Project Type
Poster
Publication Date
4-12-2022
Department or Program
Chemistry and Physics
College
College of Arts and Sciences
Faculty Mentor #1
Giancarlo, Leanna
Abstract
An atom is made up of a positively charged nucleus, consisting of non-charged neutrons and a number of positively charged protons, and of negatively charged electrons, the number of which is equivalent to the protons. The attractive force between the positive and negative charges fluctuates with the quantity of subatomic particles; binding energy is the energy required to overcome this attractive force to remove an electron from its orbital. In diatomic molecules, the binding energy is between the two atoms themselves rather than just between the nucleus and electrons for a singular atom. The relationship between binding energies of the atoms within the first three periods of the periodic table and the corresponding number of electrons present was investigated. Additionally, the same relationship was also investigated within the diatomic elements, H2, N2, O2, F2, and Cl2. This was accomplished through use of the General Atomic and Molecular Electronic Structure System (GAMESS) computational program.
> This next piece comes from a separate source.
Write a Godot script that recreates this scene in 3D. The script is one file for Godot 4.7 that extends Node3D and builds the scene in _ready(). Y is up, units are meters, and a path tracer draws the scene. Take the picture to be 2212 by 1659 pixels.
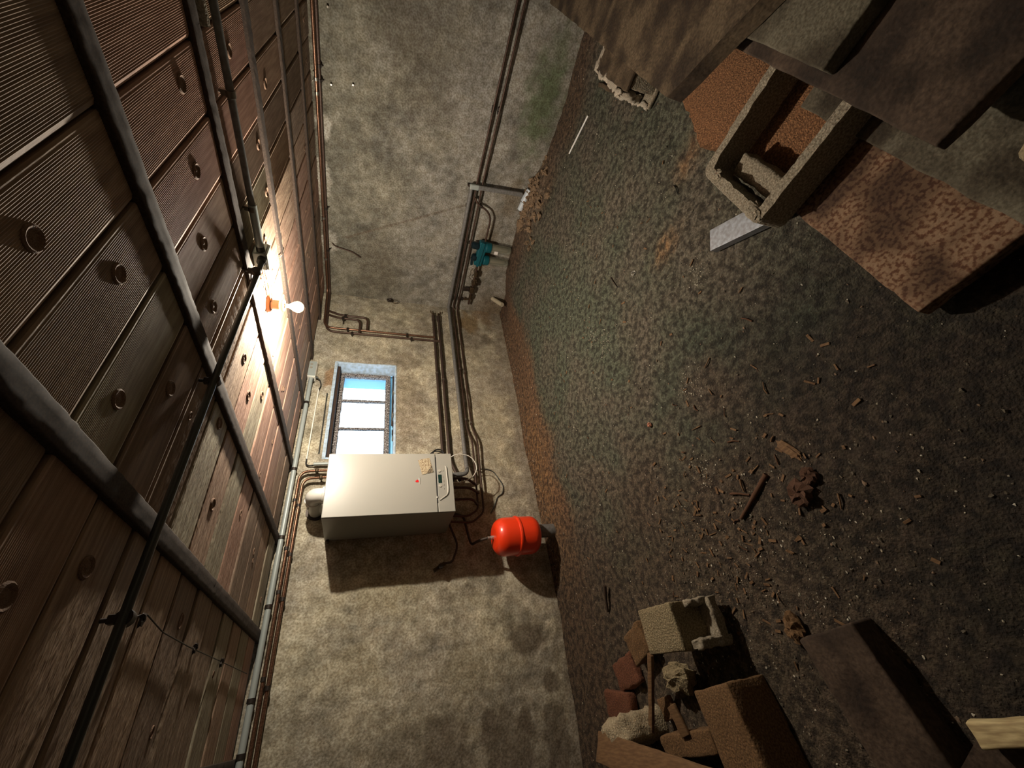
extends Node3D
# A cellar boiler room. The photograph lies on its side, so the camera is rolled a quarter turn: world up is picture left.
# World: back wall at z = 0, right wall at x = 0, y up, metres.

const CEIL := 2.18
const ROW := 0.2213
const PITCH := 0.637
const BULB := Vector3(-2.16, 2.040, 1.615)

var taken := {}
var M := {}
var N := {}
var rng := RandomNumberGenerator.new()

# ---------------------------------------------------------------- naming and grouping
func numbered(called: String) -> String:
	var n: int = taken.get(called, 0)
	taken[called] = n + 1
	return called if n == 0 else "%s_%03d" % [called, n]

func tag(o: Node3D, label: String, category: String, group := "", kind := "") -> Node3D:
	o.set_meta("label", label)
	o.set_meta("category", category)
	if group: o.set_meta("group", group)
	if kind: o.set_meta("kind", kind)
	return o

func base(called: String, at := Vector3.ZERO, turn := 0.0) -> Node3D:
	var o := Node3D.new()
	o.name = numbered(called)
	add_child(o)
	o.position = at
	o.rotation.y = turn
	return o

func thing(called: String, label: String, category: String, at := Vector3.ZERO, turn := 0.0, group := "") -> Node3D:
	return tag(base(called, at, turn), label, category, group)

func obj(called: String, mesh: Mesh, mat: Material, parent: Node3D = self, xf := Transform3D()) -> MeshInstance3D:
	var o := MeshInstance3D.new()
	o.name = numbered(called) if parent == self else called
	o.mesh = mesh
	o.material_override = mat
	o.cast_shadow = GeometryInstance3D.SHADOW_CASTING_SETTING_ON
	parent.add_child(o, true)
	o.transform = xf
	return o

func struct(called: String, mesh: Mesh, mat: Material) -> MeshInstance3D:
	var o := obj(called, mesh, mat)
	o.set_meta("kind", "structure")
	return o

# ---------------------------------------------------------------- shapes
func noise(sd: int, fr: float) -> FastNoiseLite:
	var k := "%d_%f" % [sd, fr]
	if not N.has(k):
		var n := FastNoiseLite.new()
		n.seed = sd
		n.frequency = fr
		n.fractal_octaves = 4
		N[k] = n
	return N[k]

func begin() -> SurfaceTool:
	var st := SurfaceTool.new()
	st.begin(Mesh.PRIMITIVE_TRIANGLES)
	return st

func xf(at: Vector3, deg := Vector3.ZERO) -> Transform3D:
	return Transform3D(Basis.from_euler(deg * PI / 180.0), at)

func steps(h: float, b: float, n: int) -> Array:
	var a := [-h]
	if b > 0.0: a.append(-h + b)
	for i in range(1, n): a.append(lerpf(-h + b, h - b, float(i) / n))
	if b > 0.0: a.append(h - b)
	a.append(h)
	return a

# a box with rounded edges; with amp > 0 its skin is roughened by noise
func rbox(size: Vector3, b := 0.004, seg := Vector3i(1, 1, 1), amp := 0.0, fr := 14.0, sd := 1) -> ArrayMesh:
	var h := size / 2.0
	b = minf(b, minf(h.x, minf(h.y, h.z)) * 0.98)
	var core := h - Vector3(b, b, b)
	var nz := noise(sd, fr)
	var st := begin()
	if amp > 0.0: st.set_smooth_group(0)
	for a in 3:
		var u := (a + 1) % 3
		var v := (a + 2) % 3
		var us := steps(h[u], b, seg[u])
		var vs := steps(h[v], b, seg[v])
		for s in [-1.0, 1.0]:
			for i in us.size() - 1:
				for j in vs.size() - 1:
					var q := []
					for k in [[i, j], [i, j + 1], [i + 1, j + 1], [i + 1, j]]:
						var p := Vector3.ZERO
						p[a] = s * h[a]
						p[u] = us[k[0]]
						p[v] = vs[k[1]]
						var c := p.clamp(-core, core)
						var d := (p - c).normalized()
						p = c + d * b
						if amp > 0.0:
							p += d * nz.get_noise_3dv(p) * amp * 2.0
							p += Vector3(nz.get_noise_3dv(p + Vector3(9, 0, 0)), nz.get_noise_3dv(p + Vector3(0, 9, 0)), nz.get_noise_3dv(p + Vector3(0, 0, 9))) * amp
						q.append([p, d])
					if s < 0: q.reverse()
					for k in [0, 1, 2, 0, 2, 3]:
						st.set_normal(q[k][1])
						st.add_vertex(q[k][0])
	if amp > 0.0: st.generate_normals()
	return st.commit()

func join(list: Array) -> ArrayMesh:
	var st := begin()
	for e in list:
		st.append_from(e[0], 0, e[1])
	return st.commit()

func rounded(pts: Array, rad: float) -> Array:
	if rad <= 0.0 or pts.size() < 3: return pts
	var out := [pts[0]]
	for i in range(1, pts.size() - 1):
		var p: Vector3 = pts[i]
		var a: Vector3 = pts[i - 1] - p
		var c: Vector3 = pts[i + 1] - p
		var r := minf(rad, minf(a.length(), c.length()) * 0.49)
		var p0 := p + a.normalized() * r
		var p1 := p + c.normalized() * r
		for k in 9:
			var t := k / 8.0
			out.append(p0.lerp(p, t).lerp(p.lerp(p1, t), t))
	out.append(pts[pts.size() - 1])
	return out

func tube(pts: Array, r: float, rad := 0.0, sides := 12, taper := 1.0) -> ArrayMesh:
	pts = rounded(pts, rad)
	var st := begin()
	var n := pts.size()
	var rings := []
	var dirs := []
	var nrm := Vector3.ZERO
	for k in n:
		var t: Vector3 = (pts[mini(k + 1, n - 1)] - pts[maxi(k - 1, 0)]).normalized()
		if k == 0:
			nrm = t.cross(Vector3.UP if absf(t.y) < 0.9 else Vector3.RIGHT).normalized()
		else:
			nrm = (nrm - t * nrm.dot(t)).normalized()
		var bi := t.cross(nrm)
		var ring := []
		var dd := []
		var rr := r * lerpf(1.0, taper, float(k) / (n - 1))
		for i in sides + 1:
			var a := TAU * i / sides
			var d := nrm * cos(a) + bi * sin(a)
			ring.append(pts[k] + d * rr)
			dd.append(d)
		rings.append(ring)
		dirs.append(dd)
	for k in n - 1:
		for i in sides:
			for e in [[k, i], [k + 1, i], [k + 1, i + 1], [k, i], [k + 1, i + 1], [k, i + 1]]:
				st.set_normal(dirs[e[0]][e[1]])
				st.add_vertex(rings[e[0]][e[1]])
	for e in [[0, 1], [n - 1, n - 2]]:
		var nn: Vector3 = (pts[e[0]] - pts[e[1]]).normalized()
		for i in sides:
			var tri := [pts[e[0]], rings[e[0]][i], rings[e[0]][i + 1]]
			if e[0] != 0: tri = [pts[e[0]], rings[e[0]][i + 1], rings[e[0]][i]]
			for p in tri:
				st.set_normal(nn)
				st.add_vertex(p)
	return st.commit()

# profile of Vector2(radius, height) turned round the y axis; a corner sharper than ~35 degrees stays sharp
func lathe(prof: Array, sides := 24) -> ArrayMesh:
	var st := begin()
	for k in prof.size() - 1:
		var a: Vector2 = prof[k]
		var b: Vector2 = prof[k + 1]
		var t := (b - a).normalized()
		var here := Vector2(t.y, -t.x)
		var na := here
		var nb := here
		if k > 0:
			var tp: Vector2 = (a - prof[k - 1]).normalized()
			if tp.dot(t) > 0.8: na = (here + Vector2(tp.y, -tp.x)).normalized()
		if k < prof.size() - 2:
			var tn: Vector2 = (prof[k + 2] - b).normalized()
			if tn.dot(t) > 0.8: nb = (here + Vector2(tn.y, -tn.x)).normalized()
		for i in sides:
			var t0 := TAU * i / sides
			var t1 := TAU * (i + 1) / sides
			for e in [[a, na, t0], [a, na, t1], [b, nb, t1], [a, na, t0], [b, nb, t1], [b, nb, t0]]:
				st.set_normal(Vector3(e[1].x * cos(e[2]), e[1].y, e[1].x * sin(e[2])))
				st.add_vertex(Vector3(e[0].x * cos(e[2]), e[0].y, e[0].x * sin(e[2])))
	return st.commit()

# an upright prism over an outline of Vector2(x, z), roughened round its rim
func prism(outline: Array, y0: float, y1: float, amp := 0.0, cell := 0.05, sd := 3) -> ArrayMesh:
	var nz := noise(sd, 9.0)
	var ring := []
	for i in outline.size():
		var a: Vector2 = outline[i]
		var b: Vector2 = outline[(i + 1) % outline.size()]
		var n := maxi(1, int(a.distance_to(b) / cell)) if amp > 0.0 else 1
		for k in n:
			var p := a.lerp(b, float(k) / n)
			if amp > 0.0 and k > 0: p += Vector2(nz.get_noise_2d(p.x * 3.0, p.y * 3.0), nz.get_noise_2d(p.x * 3.0 + 50.0, p.y * 3.0)) * amp
			ring.append(p)
	var poly := PackedVector2Array(ring)
	var ids := Geometry2D.triangulate_polygon(poly)
	var cw := Geometry2D.is_polygon_clockwise(poly)
	var st := begin()
	st.set_smooth_group(-1)
	for t in range(0, ids.size(), 3):
		var tri := [poly[ids[t]], poly[ids[t + 1]], poly[ids[t + 2]]]
		var area: float = (tri[1] - tri[0]).cross(tri[2] - tri[0])
		if area < 0: tri.reverse()
		for p in tri: st.add_vertex(Vector3(p.x, y1, p.y))
		tri.reverse()
		for p in tri: st.add_vertex(Vector3(p.x, y0, p.y))
	for i in ring.size():
		var a: Vector2 = ring[i]
		var b: Vector2 = ring[(i + 1) % ring.size()]
		if not cw:
			var c := a
			a = b
			b = c
		var q := [Vector3(a.x, y0, a.y), Vector3(b.x, y0, b.y), Vector3(b.x, y1, b.y), Vector3(a.x, y1, a.y)]
		for k in [0, 1, 2, 0, 2, 3]: st.add_vertex(q[k])
	st.generate_normals()
	return st.commit()

# an irregular lump: a sphere pushed about by noise
func lump(size: Vector3, rough := 0.35, sd := 5, n := 10) -> ArrayMesh:
	var nz := noise(sd, 1.1)
	var st := begin()
	st.set_smooth_group(-1)
	var grid := []
	for j in n + 1:
		var row := []
		for i in n * 2:
			var th := PI * j / n
			var ph := PI * i / n
			var d := Vector3(sin(th) * cos(ph), cos(th), sin(th) * sin(ph))
			row.append(d * (1.0 + nz.get_noise_3dv(d * 1.6) * rough * 2.0) * size / 2.0)
		grid.append(row)
	for j in n:
		for i in n * 2:
			var i2 := (i + 1) % (n * 2)
			for e in [[j, i], [j, i2], [j + 1, i2], [j, i], [j + 1, i2], [j + 1, i]]:
				st.add_vertex(grid[e[0]][e[1]])
	st.generate_normals()
	return st.commit()

# a bumpy sheet from two functions of the cell corner; skip(i, j) leaves a hole
func sheet(nu: int, nv: int, where: Callable, tint: Callable, skip: Callable, flip := false) -> SurfaceTool:
	var st := begin()
	st.set_smooth_group(0)
	for j in nv + 1:
		for i in nu + 1:
			var p: Vector3 = where.call(i, j)
			st.set_color(tint.call(p))
			st.add_vertex(p)
	for j in nv:
		for i in nu:
			if skip.call(i, j): continue
			var a := j * (nu + 1) + i
			var q := [a, a + 1, a + nu + 2, a + nu + 1]
			if flip: q.reverse()
			for k in [0, 1, 2, 0, 2, 3]: st.add_index(q[k])
	st.generate_normals()
	return st

# ---------------------------------------------------------------- materials
func noise_tex(fr: float, oct: int, lo: Color, hi: Color, sd := 0, size := 512, kind := FastNoiseLite.TYPE_SIMPLEX_SMOOTH, o0 := 0.2, o1 := 0.8) -> NoiseTexture2D:
	var n := FastNoiseLite.new()
	n.noise_type = kind
	n.seed = sd
	n.frequency = fr
	n.fractal_octaves = oct
	var t := NoiseTexture2D.new()
	t.width = size
	t.height = size
	t.seamless = true
	t.noise = n
	var g := Gradient.new()
	g.set_color(0, lo)
	g.set_color(1, hi)
	g.set_offset(0, o0)
	g.set_offset(1, o1)
	t.color_ramp = g
	return t

func bump_tex(fr: float, oct: int, strength: float, sd := 0, size := 512) -> NoiseTexture2D:
	var n := FastNoiseLite.new()
	n.seed = sd
	n.frequency = fr
	n.fractal_octaves = oct
	var t := NoiseTexture2D.new()
	t.width = size
	t.height = size
	t.seamless = true
	t.as_normal_map = true
	t.bump_strength = strength
	t.noise = n
	return t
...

Using various parameters, including basis set, multiplicity, Hartree-Fock method, and calculating for single point energy, the binding energy of each of the atoms in the first three periods of the periodic table and the aforementioned five diatomic elements was determined. An inverse exponential decay was found between the binding energy of the atoms, with an increased number of electrons equating to a more negative energy (kcal/mol). Due to GAMESS measuring the binding energy between the nucleus and the first 1s orbital electron, these results indicate that as the number of electrons increases, it becomes more difficult to remove the 1s electron. The diatomic elements saw a similar inverse exponential decay between binding energy and electron count.